> **Your task**
Please take the entries below from the first line through the line containing "COL = sc.collection" and repeat them exactly, leaving out everything after.

> **Dataset records**
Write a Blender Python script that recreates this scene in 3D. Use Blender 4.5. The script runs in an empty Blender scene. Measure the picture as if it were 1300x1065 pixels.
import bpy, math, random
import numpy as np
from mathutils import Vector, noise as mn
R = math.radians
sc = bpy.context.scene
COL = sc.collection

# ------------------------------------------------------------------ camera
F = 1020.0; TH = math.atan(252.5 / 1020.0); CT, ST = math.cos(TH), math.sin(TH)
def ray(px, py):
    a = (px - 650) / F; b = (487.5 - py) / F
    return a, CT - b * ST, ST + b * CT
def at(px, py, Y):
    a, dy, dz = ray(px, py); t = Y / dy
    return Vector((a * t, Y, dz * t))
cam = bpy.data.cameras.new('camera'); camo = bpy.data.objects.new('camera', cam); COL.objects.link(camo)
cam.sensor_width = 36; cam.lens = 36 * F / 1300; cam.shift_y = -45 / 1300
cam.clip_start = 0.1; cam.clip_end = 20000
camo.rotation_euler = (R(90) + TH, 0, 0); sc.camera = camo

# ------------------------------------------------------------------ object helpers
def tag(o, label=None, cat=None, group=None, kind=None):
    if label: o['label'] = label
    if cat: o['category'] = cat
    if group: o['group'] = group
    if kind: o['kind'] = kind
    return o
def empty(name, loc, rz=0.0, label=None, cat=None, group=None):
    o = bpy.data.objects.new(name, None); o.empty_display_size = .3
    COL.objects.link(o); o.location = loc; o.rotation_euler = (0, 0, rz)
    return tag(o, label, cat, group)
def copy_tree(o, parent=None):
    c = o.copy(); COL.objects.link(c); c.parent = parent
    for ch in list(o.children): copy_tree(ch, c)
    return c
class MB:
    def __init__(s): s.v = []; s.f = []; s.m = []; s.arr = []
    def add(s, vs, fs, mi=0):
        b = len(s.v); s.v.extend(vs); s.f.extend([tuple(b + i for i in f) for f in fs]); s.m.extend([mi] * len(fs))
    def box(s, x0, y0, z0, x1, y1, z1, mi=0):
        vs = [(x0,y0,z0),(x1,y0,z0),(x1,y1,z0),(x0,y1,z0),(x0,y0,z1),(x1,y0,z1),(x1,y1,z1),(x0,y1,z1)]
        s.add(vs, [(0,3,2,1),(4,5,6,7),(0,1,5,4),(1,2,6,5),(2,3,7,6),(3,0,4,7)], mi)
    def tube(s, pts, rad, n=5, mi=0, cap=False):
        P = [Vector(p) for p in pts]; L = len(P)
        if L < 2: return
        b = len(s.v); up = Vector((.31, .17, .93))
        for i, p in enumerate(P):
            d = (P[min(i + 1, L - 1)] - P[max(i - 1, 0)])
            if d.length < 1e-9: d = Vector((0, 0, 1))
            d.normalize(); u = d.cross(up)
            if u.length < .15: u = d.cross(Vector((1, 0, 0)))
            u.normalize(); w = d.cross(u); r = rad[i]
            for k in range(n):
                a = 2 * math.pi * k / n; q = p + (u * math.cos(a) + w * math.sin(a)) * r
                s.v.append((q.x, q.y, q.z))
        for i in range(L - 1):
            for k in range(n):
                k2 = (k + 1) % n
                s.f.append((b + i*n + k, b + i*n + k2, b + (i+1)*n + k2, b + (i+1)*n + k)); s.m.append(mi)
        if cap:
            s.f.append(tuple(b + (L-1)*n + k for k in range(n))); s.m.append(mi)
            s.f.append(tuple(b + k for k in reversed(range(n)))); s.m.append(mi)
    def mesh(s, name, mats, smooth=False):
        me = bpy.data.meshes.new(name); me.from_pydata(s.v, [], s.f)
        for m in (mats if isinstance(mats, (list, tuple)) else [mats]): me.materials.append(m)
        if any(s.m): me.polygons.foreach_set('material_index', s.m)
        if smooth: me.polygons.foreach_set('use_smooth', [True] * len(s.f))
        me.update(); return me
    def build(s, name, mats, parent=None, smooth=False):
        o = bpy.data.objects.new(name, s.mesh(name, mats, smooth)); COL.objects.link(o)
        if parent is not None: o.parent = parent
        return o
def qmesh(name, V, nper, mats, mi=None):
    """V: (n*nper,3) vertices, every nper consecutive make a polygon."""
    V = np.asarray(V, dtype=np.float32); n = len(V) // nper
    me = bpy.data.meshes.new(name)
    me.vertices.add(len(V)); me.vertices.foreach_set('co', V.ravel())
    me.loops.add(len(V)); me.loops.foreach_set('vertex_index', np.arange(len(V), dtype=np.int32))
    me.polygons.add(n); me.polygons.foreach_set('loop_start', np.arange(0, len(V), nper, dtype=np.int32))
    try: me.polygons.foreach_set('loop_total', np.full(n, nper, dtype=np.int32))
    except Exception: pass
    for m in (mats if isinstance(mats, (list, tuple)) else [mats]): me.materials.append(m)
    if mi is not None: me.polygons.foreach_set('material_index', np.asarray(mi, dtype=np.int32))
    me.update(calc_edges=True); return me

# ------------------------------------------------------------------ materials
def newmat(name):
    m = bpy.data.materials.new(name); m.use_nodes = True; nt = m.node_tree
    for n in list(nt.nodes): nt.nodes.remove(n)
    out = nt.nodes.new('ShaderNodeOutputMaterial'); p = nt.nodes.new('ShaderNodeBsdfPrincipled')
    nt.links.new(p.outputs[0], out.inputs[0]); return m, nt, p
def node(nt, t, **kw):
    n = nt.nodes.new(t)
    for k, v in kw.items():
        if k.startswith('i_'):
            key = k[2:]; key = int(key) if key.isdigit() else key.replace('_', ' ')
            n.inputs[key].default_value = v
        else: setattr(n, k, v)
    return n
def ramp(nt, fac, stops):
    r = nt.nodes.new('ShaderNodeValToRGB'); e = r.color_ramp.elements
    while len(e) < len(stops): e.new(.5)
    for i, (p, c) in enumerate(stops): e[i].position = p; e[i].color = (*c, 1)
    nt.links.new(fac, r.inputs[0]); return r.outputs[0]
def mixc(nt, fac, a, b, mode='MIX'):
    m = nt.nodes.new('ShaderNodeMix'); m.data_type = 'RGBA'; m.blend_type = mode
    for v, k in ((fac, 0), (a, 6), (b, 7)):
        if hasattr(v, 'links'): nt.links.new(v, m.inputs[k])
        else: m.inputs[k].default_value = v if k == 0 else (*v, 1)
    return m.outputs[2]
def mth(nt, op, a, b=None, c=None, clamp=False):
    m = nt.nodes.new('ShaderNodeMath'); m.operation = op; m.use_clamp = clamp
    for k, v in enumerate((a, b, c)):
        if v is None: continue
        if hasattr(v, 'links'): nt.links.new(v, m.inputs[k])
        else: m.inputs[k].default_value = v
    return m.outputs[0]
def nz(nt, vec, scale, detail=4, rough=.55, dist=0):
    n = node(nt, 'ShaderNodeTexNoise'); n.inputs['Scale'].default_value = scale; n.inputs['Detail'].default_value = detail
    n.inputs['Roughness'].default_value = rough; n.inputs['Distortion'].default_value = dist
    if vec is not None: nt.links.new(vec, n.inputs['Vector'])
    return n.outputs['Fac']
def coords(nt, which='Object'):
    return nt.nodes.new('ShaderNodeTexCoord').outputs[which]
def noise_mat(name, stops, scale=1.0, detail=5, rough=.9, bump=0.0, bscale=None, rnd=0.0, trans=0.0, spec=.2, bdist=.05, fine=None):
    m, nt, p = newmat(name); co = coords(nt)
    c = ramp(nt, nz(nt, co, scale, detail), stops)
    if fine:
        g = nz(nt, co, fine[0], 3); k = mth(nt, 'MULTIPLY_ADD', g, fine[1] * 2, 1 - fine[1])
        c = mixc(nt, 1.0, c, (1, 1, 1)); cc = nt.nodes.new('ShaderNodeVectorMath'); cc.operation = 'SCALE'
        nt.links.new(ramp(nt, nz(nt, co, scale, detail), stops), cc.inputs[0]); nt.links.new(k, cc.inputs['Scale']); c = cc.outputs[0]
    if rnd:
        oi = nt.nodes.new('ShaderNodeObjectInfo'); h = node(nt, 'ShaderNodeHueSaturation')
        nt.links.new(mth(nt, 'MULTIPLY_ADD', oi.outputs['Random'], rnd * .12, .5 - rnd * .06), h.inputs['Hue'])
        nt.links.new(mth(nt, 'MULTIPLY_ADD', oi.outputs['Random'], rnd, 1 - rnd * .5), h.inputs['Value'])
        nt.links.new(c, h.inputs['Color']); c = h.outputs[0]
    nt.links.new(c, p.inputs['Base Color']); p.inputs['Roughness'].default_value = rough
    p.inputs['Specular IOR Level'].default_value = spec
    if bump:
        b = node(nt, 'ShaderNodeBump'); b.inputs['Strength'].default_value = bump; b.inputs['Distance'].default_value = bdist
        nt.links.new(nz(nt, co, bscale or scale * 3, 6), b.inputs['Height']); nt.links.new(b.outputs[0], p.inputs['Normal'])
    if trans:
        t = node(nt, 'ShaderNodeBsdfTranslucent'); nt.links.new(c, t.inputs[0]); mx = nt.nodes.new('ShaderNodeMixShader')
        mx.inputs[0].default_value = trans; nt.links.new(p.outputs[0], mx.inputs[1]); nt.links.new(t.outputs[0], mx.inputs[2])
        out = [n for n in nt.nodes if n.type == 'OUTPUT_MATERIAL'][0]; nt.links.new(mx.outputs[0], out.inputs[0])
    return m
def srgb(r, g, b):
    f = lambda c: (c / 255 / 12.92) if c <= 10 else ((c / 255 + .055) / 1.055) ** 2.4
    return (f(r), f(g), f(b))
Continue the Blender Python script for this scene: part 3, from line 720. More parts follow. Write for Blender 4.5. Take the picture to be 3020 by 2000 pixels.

> **Result of the exercise**
Write a Blender Python script that recreates this scene in 3D. Use Blender 4.5. The script runs in an empty Blender scene. Measure the picture as if it were 1300x1065 pixels.
import bpy, math, random
import numpy as np
from mathutils import Vector, noise as mn
R = math.radians
sc = bpy.context.scene
COL = sc.collection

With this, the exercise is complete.